Mais ao norte, a Serra da Cantareira é mais um triste exemplo. Área transformada parque por decreto do governo estadual de 1963 e depois tombada pela UNESCO em 1994. São cerca de 64.800 hectares que abrangem não apenas a Zona Norte de São Paulo como também os municípios vizinhos de Guarulhos, Mairiporã e Caieiras. Importante fonte de água, abastece cerca de 9 milhões de habitantes.
As ocupações irregulares, tanto de famílias carentes que constroem suas casas em áreas de encostas, quanto de empresários que ergueram inúmeros empreendimentos imobiliários a partir dos anos 1970, desmataram hectares inteiros, deixando apenas 21% de vegetação nativa em pé. Isso gera um grave problema de erosão do solo que se agrava ainda mais durante o período de chuvas.
Outro assunto que preocupa a comunidade da cantareira é a construção do trecho norte do Rodoanel. A obra, orçada em R$ 6,1 bilhões, terá 44 quilômetros de extensão e irá forçar a remoção de cerca de 2 mil famílias que ocupam terrenos invadidos ao longo de seu percurso. Além disso, um total de 112 hectares de floresta nativa, o equivalente a 160 campos de futebol, desaparecerá. A obra recentemente está na mira da justiça estadual e gerou protestos até no senado norte-americano, isso porque parte da verba viria do Banco Interamericano de Desenvolvimento (BID), financiado em grande parte pelos Estados Unidos.
Mas muito além do dano ambiental, há também um grave problema de segurança pública. De acordo com as autoridades de segurança, fora os crimes ambientais de despejo ilegal de lixo e extração ilegal de madeira, já se detecta também um alto índice de crimes como roubo de carros e drogas, atividade alimentada pela migração de antigos traficantes expulsos de favelas do Rio de Janeiro.
Descendo pelo sistema Anchieta-Imigrantes, que liga São Paulo ao Litoral Sul, a visão dos bairros Cota aos pés da Serra do Mar, na região de Cubatão, são uma lembrança das consequências do descaso do Poder Público. Sua ocupação começou ainda anos 70, com poucas famílias de trabalhadores do setor industrial. Hoje, cerca de 20 mil pessoas residem naquela área.

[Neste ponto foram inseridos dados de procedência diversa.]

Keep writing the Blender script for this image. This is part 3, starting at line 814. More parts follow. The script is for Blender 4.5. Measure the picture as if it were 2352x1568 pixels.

Assim como no caso da Serra da Cantareira, as consequências são milhares de pessoas vivendo sem condições mínimas de saúde e saneamento em meio às áreas de vegetação desmatadas, ao lixo despejado ilegalmente e à falta de condições mínimas de saúde e saneamento básico. Nos próximos anos, o governo estadual pretende investir R$ 1 bilhão na remoção de famílias para novos conjuntos habitacionais e na futura recomposição da mata nativa.
O coronel Milton Sussuma Nomura, comandante da Polícia Militar Ambiental de São Paulo, quando perguntado sobre a situação atual das ocupações irregulares, se mostrou realista. “Para ser sincero, acompanhamos [as ocupações em] áreas como o Litoral Norte, Baixada Santista e Região Metropolitana, diria que numa intensidade menor. A gente tem o surgimento de novos núcleos, ampliação dos mais antigos”, afirma

Assumindo responsabilidades
Nomura, policial com anos de experiência no tema, acredita que o poder municipal tem “uma importante parcela de responsabilidade” nos problemas e soluções do combate à ocupação irregular do solo, “de forma que possui instrumentos legais mais efetivos”.
“O que a gente percebe é que em alguns núcleos, você tem um processo de ocupação desordenada do qual o município não dá conta de fiscalizar. A pessoa constrói a casa em alguns dias, o poder municipal não chega a tempo e a ela já está vivendo na casa, agora transformada em uma unidade habitacional, o que inviabiliza, por exemplo, uma ação de desocupação imediata”, explica o coronel.
Já Ana Cláudia Duarte Pinheiro, professora de Direito Ambiental na Universidade Estadual de Londrina (UEL), acredita que conflitos de interesses atrapalham a aplicação da lei. “A maioria das nossas leis são apontadas como abrangentes, modernas. Quando estamos em uma sociedade complexa, temos muitos interesses que se antagonizam e os direitos vêm equilibrá-los; muitos interesses entram em questão e temos problemas com a interpretação da regra”.
É inegável que o problema das ocupações irregulares, em áreas de preservação ou de risco é o problema da sociedade e do poder público que parece querer “varrer” essa sujeira para debaixo do tapete. O descaso, dessa maneira, atuaria como uma espécie de agente da negligência e da confusão entre interesses públicos e privados, a verdadeira raiz desse verdadeiro drama socioambiental.
“Cada um de nós deveria exigir que [o Poder Público] faça sua parte. O maior fiscal do poder público somos nós. Quando nos referimos a marginais, não é que estão à margem da sociedade, mas que vivem nas periferias e sofrem por não ter os seus direitos atendidos”, afirma Ana Cláudia.